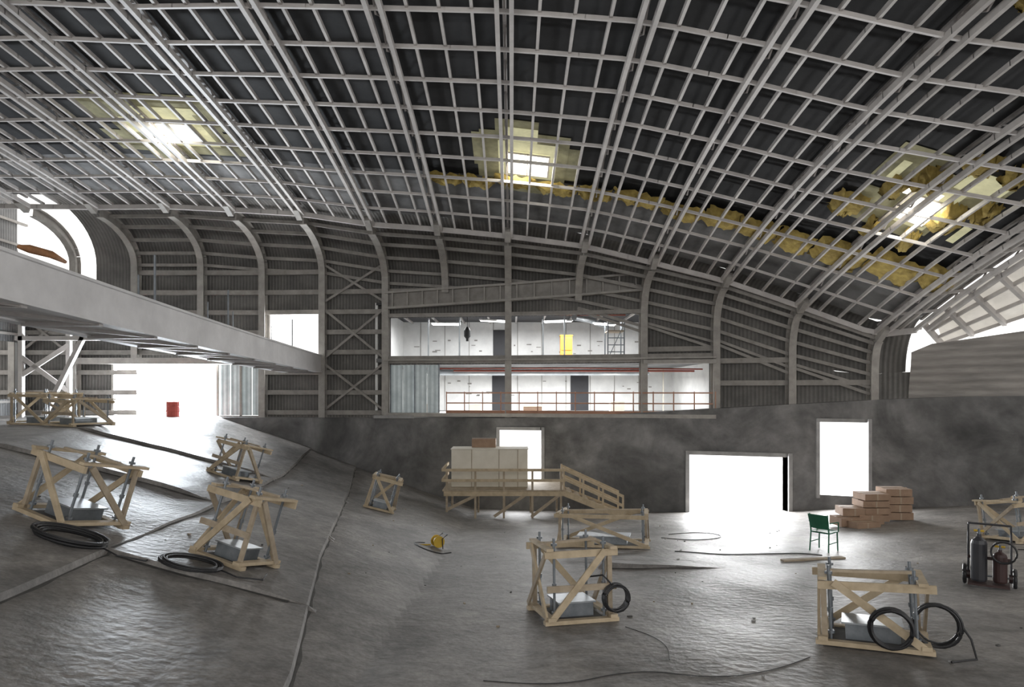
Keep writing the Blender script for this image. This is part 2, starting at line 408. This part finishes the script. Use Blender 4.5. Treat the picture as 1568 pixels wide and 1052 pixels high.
for a,c in zip(rx[:-1],rx[1:]): b.bar((a,Yw(a)-0.2,4.2),(c,Yw(c)-0.2,4.2),0.03,0.12,M_rail)
b.done('gallery_guard_rail')
b=MB()
for i in range(4):
    x=-4.7+i*0.5; b.box((x,Yw(x)+0.3+0.05*(i%2),5.1),(0.48,0.03,1.95),M_sheet); 
for x in (-4.95,-3.95,-2.95): b.bar((x,Yw(x)+.25,4.1),(x,Yw(x)+.25,6.1),0.05,0.05,M_rod)
b.done('corrugated_sheet_screen')
b=MB()
for i in range(4):
    x=-11.9+i*0.45; b.box((x,28.3+0.05*(i%2),5.07),(0.43,0.03,2.1),M_sheet)
for x in (-12.15,-11.2,-10.3): b.bar((x,28.2,4.0),(x,28.2,6.15),0.08,0.08,M_col)
b.done('corrugated_sheet_screen')

def frame(name,h,yf,w=0.12,m=M_conc_l,depth=0.55):
    b=MB(); x0,x1,z0,z1=h
    for x in (x0-w/2,x1+w/2): b.box((x,yf(x)+depth/2-0.04,(z0+z1)/2),(w,depth,z1-z0+2*w),m)
    b.bar((x0,yf(x0)+depth/2-0.04,z1+w/2),(x1,yf(x1)+depth/2-0.04,z1+w/2),depth,w,m)
    return b.done(name)
yc=lambda x:Yw(x)-0.36
frame('door_1',D1,yc); frame('door_2',D2,yc,0.14); frame('door_3',D3,yc)
yu=lambda x:Yw(x)+0.15
frame('window_1',HL,yu,0.1,M_col,0.25); frame('window_2',HW,yu,0.08,M_col,0.25)

# left wall
b=MB()
def yz(y0,y1,z0,z1): b.box((-20.05,(y0+y1)/2,(z0+z1)/2),(0.1,y1-y0,z1-z0),M_skinl)
yz(-4,24.3,2,13.2); yz(27.6,28.4,2,9.3); yz(24.3,27.6,2,4.7); yz(24.3,27.6,7.0,13.2)
b.done('wall_left')
b=MB()
for y in np.arange(-3,28,2.6):
    isec(b,[(-19.8,y,3.5),(-19.8,y,12.8)],M_col,side=(0,1,0))
for z in np.arange(4.6,12.8,0.9):
    if not 4.7<z<7: b.bar((-19.9,-4,z),(-19.9,28,z),0.1,0.1,M_girt)
b.done('steel_side_columns')
b=MB()
for (p,q) in (((-15.7,25.6,7.8),(-17.6,25.6,4.0)),((-18.6,25.6,7.0),(-13.0,25.6,7.0)),((-18.4,25.6,4),(-18.4,25.6,9)),((-17.0,26.2,4),(-17.0,26.2,9)),((-18.4,25.6,5.6),(-17.0,26.2,6.8)),((-18.4,25.6,6.3),(-17.0,26.2,5.0))):
    b.bar(p,q,0.16,0.16,M_grid)
b.done('steel_support_trestle')

# right wall
b=MB(); P=[]
for x,y,zt in ((13.3,22.9,6.3),(13.9,22.4,6.55),(14.6,21.8,6.65),(15.4,21.0,6.78),(16.5,19.9,6.95),(19,17.2,7.3),(22,14,7.8)):
    row=[]
    for k in range(9):  # emissive patches put the daylight glow around the glazing
        t=k/8; zb=Ct(x)-0.02; z=zb+(zt-zb)*t
        off=-0.5*math.sin(t*math.pi/2)**2*0.9
        row.append((x+off*0.7*(1 if x>13.5 else 0.3),y+off*0.7,z))
    P.append(row)
b.grid(P,M_plank); b.done('wall_right_boards',smooth=True)
b=MB(); top=[];bot=[]
for t in np.linspace(0,1,14):
    y=22.0-t*14; a=Vector((13.3,y,roofz(13.3,y)+0.3)); c=Vector((14.0+t*7,22.2-t*8.6,6.62+t*3.6))
    top.append(a); bot.append(c)
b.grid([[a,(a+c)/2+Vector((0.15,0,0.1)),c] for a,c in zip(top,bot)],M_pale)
for a,c in zip(top,bot): b.bar(a-Vector((0,0,.1)),c-Vector((0,0,.1)),0.12,0.16,M_grid)
for f in (0.35,0.7,1.0): b.poly([a.lerp(c,f)-Vector((0,0,.06)) for a,c in zip(top,bot)],0.08,0.1,M_grid)
b.done('wall_right_louvres')
b=MB(); b.box((22.1,5,4),(0.2,18,10),M_conc); b.done('wall_right')

# ------------------------------------------------------------ roof grid
b=MB()
y0=4.0
def rp(x,y,dz=0): return (x,y,roofz(x,y)+dz)
def line(x,dz,w,h,m,step=1.0,ys=y0):
    ye=Ye(x); n=int((ye-ys)/step); yy=np.linspace(ys,ye,n)
    b.poly([rp(x,y,dz) for y in yy],w,h,m)
KR=KX+[13.2]
for k,x in enumerate(KR):
    for s in (-0.14,0.14): line(x+s,0,0.09,0.13,M_grid)
    line(x,0.34,0.08,0.06,M_grid2)
    yy=np.arange(y0,Ye(x)-0.3,0.62)
    for i,y in enumerate(yy[:-1]):
        z0,z1=(0,0.34) if i%2 else (0.34,0)
        b.bar(rp(x,y,z0),rp(x,yy[i+1],z1),0.035,0.035,M_grid2)
b.done('roof_main_ribs')
b=MB()
for a,c in zip(KR[:-1],KR[1:]):
    n=4 if c-a>2 else 2
    for q in range(1,n): line(a+(c-a)*q/n,0.1,0.06,0.10,M_grid,1.2)
b.done('roof_secondary_bars')
b=MB()
for t in np.arange(0,1.0001,1.22/20):
    pts=[];pts2=[]
    for x in np.arange(-22.9,13.21,0.9).tolist()+[13.2]:
        y=max(y0,Ye(x)-t*20.4)
        pts.append(rp(x,y,0.05)); pts2.append(rp(x,y+0.12,0.12))
    b.poly(pts,0.06,0.08,M_grid); b.poly(pts2,0.05,0.05,M_grid2)
pe=[rp(x,Ye(x),0.0) for x in np.arange(-22.9,13.21,0.6)]
b.poly(pe,0.12,0.16,M_grid)
b.done('roof_purlins')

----

- [What you will do]: Ignore the images and quote every line of the listing exactly.

- [Correct output]:
Keep writing the Blender script for this image. This is part 2, starting at line 408. This part finishes the script. Use Blender 4.5. Treat the picture as 1568 pixels wide and 1052 pixels high.
for a,c in zip(rx[:-1],rx[1:]): b.bar((a,Yw(a)-0.2,4.2),(c,Yw(c)-0.2,4.2),0.03,0.12,M_rail)
b.done('gallery_guard_rail')
b=MB()
for i in range(4):
    x=-4.7+i*0.5; b.box((x,Yw(x)+0.3+0.05*(i%2),5.1),(0.48,0.03,1.95),M_sheet); 
for x in (-4.95,-3.95,-2.95): b.bar((x,Yw(x)+.25,4.1),(x,Yw(x)+.25,6.1),0.05,0.05,M_rod)
b.done('corrugated_sheet_screen')
b=MB()
for i in range(4):
    x=-11.9+i*0.45; b.box((x,28.3+0.05*(i%2),5.07),(0.43,0.03,2.1),M_sheet)
for x in (-12.15,-11.2,-10.3): b.bar((x,28.2,4.0),(x,28.2,6.15),0.08,0.08,M_col)
b.done('corrugated_sheet_screen')

def frame(name,h,yf,w=0.12,m=M_conc_l,depth=0.55):
    b=MB(); x0,x1,z0,z1=h
    for x in (x0-w/2,x1+w/2): b.box((x,yf(x)+depth/2-0.04,(z0+z1)/2),(w,depth,z1-z0+2*w),m)
    b.bar((x0,yf(x0)+depth/2-0.04,z1+w/2),(x1,yf(x1)+depth/2-0.04,z1+w/2),depth,w,m)
    return b.done(name)
yc=lambda x:Yw(x)-0.36
frame('door_1',D1,yc); frame('door_2',D2,yc,0.14); frame('door_3',D3,yc)
yu=lambda x:Yw(x)+0.15
frame('window_1',HL,yu,0.1,M_col,0.25); frame('window_2',HW,yu,0.08,M_col,0.25)

# left wall
b=MB()
def yz(y0,y1,z0,z1): b.box((-20.05,(y0+y1)/2,(z0+z1)/2),(0.1,y1-y0,z1-z0),M_skinl)
yz(-4,24.3,2,13.2); yz(27.6,28.4,2,9.3); yz(24.3,27.6,2,4.7); yz(24.3,27.6,7.0,13.2)
b.done('wall_left')
b=MB()
for y in np.arange(-3,28,2.6):
    isec(b,[(-19.8,y,3.5),(-19.8,y,12.8)],M_col,side=(0,1,0))
for z in np.arange(4.6,12.8,0.9):
    if not 4.7<z<7: b.bar((-19.9,-4,z),(-19.9,28,z),0.1,0.1,M_girt)
b.done('steel_side_columns')
b=MB()
for (p,q) in (((-15.7,25.6,7.8),(-17.6,25.6,4.0)),((-18.6,25.6,7.0),(-13.0,25.6,7.0)),((-18.4,25.6,4),(-18.4,25.6,9)),((-17.0,26.2,4),(-17.0,26.2,9)),((-18.4,25.6,5.6),(-17.0,26.2,6.8)),((-18.4,25.6,6.3),(-17.0,26.2,5.0))):
    b.bar(p,q,0.16,0.16,M_grid)
b.done('steel_support_trestle')

# right wall
b=MB(); P=[]
for x,y,zt in ((13.3,22.9,6.3),(13.9,22.4,6.55),(14.6,21.8,6.65),(15.4,21.0,6.78),(16.5,19.9,6.95),(19,17.2,7.3),(22,14,7.8)):
    row=[]
    for k in range(9):  # emissive patches put the daylight glow around the glazing
        t=k/8; zb=Ct(x)-0.02; z=zb+(zt-zb)*t
        off=-0.5*math.sin(t*math.pi/2)**2*0.9
        row.append((x+off*0.7*(1 if x>13.5 else 0.3),y+off*0.7,z))
    P.append(row)
b.grid(P,M_plank); b.done('wall_right_boards',smooth=True)
b=MB(); top=[];bot=[]
for t in np.linspace(0,1,14):
    y=22.0-t*14; a=Vector((13.3,y,roofz(13.3,y)+0.3)); c=Vector((14.0+t*7,22.2-t*8.6,6.62+t*3.6))
    top.append(a); bot.append(c)
b.grid([[a,(a+c)/2+Vector((0.15,0,0.1)),c] for a,c in zip(top,bot)],M_pale)
for a,c in zip(top,bot): b.bar(a-Vector((0,0,.1)),c-Vector((0,0,.1)),0.12,0.16,M_grid)
for f in (0.35,0.7,1.0): b.poly([a.lerp(c,f)-Vector((0,0,.06)) for a,c in zip(top,bot)],0.08,0.1,M_grid)
b.done('wall_right_louvres')
b=MB(); b.box((22.1,5,4),(0.2,18,10),M_conc); b.done('wall_right')

# ------------------------------------------------------------ roof grid
b=MB()
y0=4.0
def rp(x,y,dz=0): return (x,y,roofz(x,y)+dz)
def line(x,dz,w,h,m,step=1.0,ys=y0):
    ye=Ye(x); n=int((ye-ys)/step); yy=np.linspace(ys,ye,n)
    b.poly([rp(x,y,dz) for y in yy],w,h,m)
KR=KX+[13.2]
for k,x in enumerate(KR):
    for s in (-0.14,0.14): line(x+s,0,0.09,0.13,M_grid)
    line(x,0.34,0.08,0.06,M_grid2)
    yy=np.arange(y0,Ye(x)-0.3,0.62)
    for i,y in enumerate(yy[:-1]):
        z0,z1=(0,0.34) if i%2 else (0.34,0)
        b.bar(rp(x,y,z0),rp(x,yy[i+1],z1),0.035,0.035,M_grid2)
b.done('roof_main_ribs')
b=MB()
for a,c in zip(KR[:-1],KR[1:]):
    n=4 if c-a>2 else 2
    for q in range(1,n): line(a+(c-a)*q/n,0.1,0.06,0.10,M_grid,1.2)
b.done('roof_secondary_bars')
b=MB()
for t in np.arange(0,1.0001,1.22/20):
    pts=[];pts2=[]
    for x in np.arange(-22.9,13.21,0.9).tolist()+[13.2]:
        y=max(y0,Ye(x)-t*20.4)
        pts.append(rp(x,y,0.05)); pts2.append(rp(x,y+0.12,0.12))
    b.poly(pts,0.06,0.08,M_grid); b.poly(pts2,0.05,0.05,M_grid2)
pe=[rp(x,Ye(x),0.0) for x in np.arange(-22.9,13.21,0.6)]
b.poly(pe,0.12,0.16,M_grid)
b.done('roof_purlins')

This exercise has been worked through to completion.